Posted at — Feb 22, 2020

From m to m2

Having used m for many years now, I encountered two primary problems.

The first is startup performance. Even with lazy module loading (see here), calling m without any subcommands still took ~250ms on my laptop.

The second problem is code verbosity. To add a new command, one needs to create a new class in a separate file, import it in main, and finally instantiate the new class.

In this short blog post, I am going to share how I tackled these two issues.

Removing python-fire

In order to reduce startup time, I first had to profile m startup performance. From python -c 'print("Hi"), I know python interpreter program can be fast.

Iteratively removing modules m depends on one by one revealed python-fire was the biggest contributor to the long startup time. Python-fire is great for easily turning any script into a commandline program, but it became clear it is not a great fit for scripts one invoke dozens of times a day.

Having identified the culprit, I decided to implement my own basic commandline parser. The implementation itself is extremely simple but covers all m needs right now.

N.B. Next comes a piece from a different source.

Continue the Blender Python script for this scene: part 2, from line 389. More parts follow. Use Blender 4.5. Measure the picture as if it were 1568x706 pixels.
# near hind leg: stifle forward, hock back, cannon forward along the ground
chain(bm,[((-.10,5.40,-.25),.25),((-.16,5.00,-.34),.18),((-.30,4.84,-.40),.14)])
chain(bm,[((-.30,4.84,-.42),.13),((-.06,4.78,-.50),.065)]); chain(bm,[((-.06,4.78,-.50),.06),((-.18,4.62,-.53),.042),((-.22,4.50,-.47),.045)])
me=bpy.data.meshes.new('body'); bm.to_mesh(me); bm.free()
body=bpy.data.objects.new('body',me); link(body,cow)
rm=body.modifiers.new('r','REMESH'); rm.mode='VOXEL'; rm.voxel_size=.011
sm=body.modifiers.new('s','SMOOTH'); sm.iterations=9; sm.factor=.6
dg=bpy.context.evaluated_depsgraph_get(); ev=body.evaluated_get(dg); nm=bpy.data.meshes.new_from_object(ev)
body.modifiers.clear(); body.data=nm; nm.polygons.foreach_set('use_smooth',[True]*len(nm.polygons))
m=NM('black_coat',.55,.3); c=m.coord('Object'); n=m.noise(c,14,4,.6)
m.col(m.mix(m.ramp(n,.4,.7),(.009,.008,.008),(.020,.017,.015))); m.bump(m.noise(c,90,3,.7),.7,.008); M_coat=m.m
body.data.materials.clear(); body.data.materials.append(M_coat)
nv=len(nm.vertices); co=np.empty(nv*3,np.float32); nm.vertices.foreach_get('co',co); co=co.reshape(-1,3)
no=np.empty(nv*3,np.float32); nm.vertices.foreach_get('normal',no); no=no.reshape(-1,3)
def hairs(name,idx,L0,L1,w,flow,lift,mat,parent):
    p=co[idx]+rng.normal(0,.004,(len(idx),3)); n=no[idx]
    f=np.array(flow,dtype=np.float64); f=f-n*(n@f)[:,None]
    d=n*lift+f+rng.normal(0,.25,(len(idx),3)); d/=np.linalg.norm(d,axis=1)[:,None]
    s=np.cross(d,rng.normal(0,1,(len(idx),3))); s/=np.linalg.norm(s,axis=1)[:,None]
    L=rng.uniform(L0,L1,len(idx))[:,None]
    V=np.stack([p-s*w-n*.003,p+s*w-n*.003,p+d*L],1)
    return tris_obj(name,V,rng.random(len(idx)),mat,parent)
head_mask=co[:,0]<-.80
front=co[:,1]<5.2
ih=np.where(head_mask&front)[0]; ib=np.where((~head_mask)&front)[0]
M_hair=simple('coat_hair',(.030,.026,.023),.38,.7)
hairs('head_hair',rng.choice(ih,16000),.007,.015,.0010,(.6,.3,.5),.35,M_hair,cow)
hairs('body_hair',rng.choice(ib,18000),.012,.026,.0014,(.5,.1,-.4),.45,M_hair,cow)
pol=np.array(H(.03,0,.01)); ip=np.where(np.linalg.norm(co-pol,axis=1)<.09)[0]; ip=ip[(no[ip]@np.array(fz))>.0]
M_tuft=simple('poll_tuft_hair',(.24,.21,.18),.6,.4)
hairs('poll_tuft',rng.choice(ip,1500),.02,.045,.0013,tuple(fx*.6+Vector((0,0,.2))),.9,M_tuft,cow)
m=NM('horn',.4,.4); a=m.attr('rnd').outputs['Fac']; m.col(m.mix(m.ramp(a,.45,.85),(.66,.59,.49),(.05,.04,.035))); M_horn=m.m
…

Removing python-fire dropped the startup time by almost half to around 130ms.

Reducing Boilerplates with metaprogramming

Another problem I wanted to tackle was reducing boilerplates in m. With a bit of research, I learnt about inspect and importlib modules and converted m to adopt them.

Instead of doing import manually, I leveraged importlib.import_module to import .py files on startup and used inspect.getmembers and inspect.isclass to filter and expose instances of m_base.Base, a special class in m which every commands inherit from.

The change itself was relatively straightforward and is a big win for maintainability - I can remove a command just by deleting a file now!

Summary

Not only did I learn about inspect and importlib modules in python, I also saved ~100ms off the m startup time and reduced a bunch of boilerplates.

I use m everyday so I am a bit embarrassed that it took me this long to address two such obvious issues. Better late than never I suppose.